By novoarte  |  Location: Mexico  |  04/30/08

I love to cook. I just don’t normally do it. But with Francisco in New York, I’m left to fend for myself. Alone, my schedule and routine have become bizarre. I eat corn flakes at 4 AM while watching “Love in the Time of Cholera.” I make black beans and rice and eat the leftovers for lunch and dinner three days straight. Today, though, I decided enough’s enough. It’s forage and feast or fast and famine. And since I’m not too keen on the idea of hunger, the former is my only option.

I take an inventory of ingredients. I don’t want to go to the market.
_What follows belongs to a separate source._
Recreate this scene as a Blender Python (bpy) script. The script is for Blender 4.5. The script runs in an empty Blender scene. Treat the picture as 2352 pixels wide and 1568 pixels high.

I love walking through the stalls piled high with fruits and vegetables, plunging my hands into burlap sacks of dried beans, and visiting the spice man, who dips into wooden boxes and measures out anything you can imagine on an old-fashioned scale. But it’s pouring outside and there’s a howling wind. I’ve got some basics on hand: two jalapenos, half of a red onion, some garlic I roasted for those black beans, mushrooms, wilting cilantro, and ground beef. I’ll use up these odds and ends by making meatballs. I’m feeling good; though I’ve been living like a bachelor (Make the bed?! Hang up the towel?! What for?), I can put together a decent meal. I stop the project I’m working on and head for the kitchen.

And that’s when the lights go out.

I hear Pauly knocking on doors, saying “Security. Tiene luz?” My neighbors either have lights, faintly, or none at all. There’s not enough energy, it seems, to supply the whole building today, but he can’t explain why. Some neighbors grumble about the energy problem, blame our situation on the politicians who have PEMEX (the Mexican Petroleum Co.) in their back pocket. Pauly knows better than to say anything. He just makes a note and raps on the next door.

The light coming in the kitchen window is weak, obscured by heavy clouds pregnant with rain, but I stick to my plan. That cilantro won’t last til tomorrow, and I hate to waste anything. Instead, I wash and chop and mix and then shape the meat with my hands. I set the albondigas in a pan to cook slowly on the low flame of the gas stove and turn to make a sauce: tomatoes, red wine, a little sugar to balance the acidity, half of a jalapeno I roasted. It all feels so good. It’s been a long time since I’ve picked up a knife and decided, based on its heft and sharpness, just how to use it. Forever since I’ve gotten my hands dirty. Que se joda la luz. The meatballs are a goldish brown now, crispy on the outside, and the sauce is bubbling, releasing a whisper of spices I added as a final touch. Maybe I’ll take Pauly a bowl later, when it’s all come together. For now, I pour myself a glass of wine and make a toast to this light inside the darkness.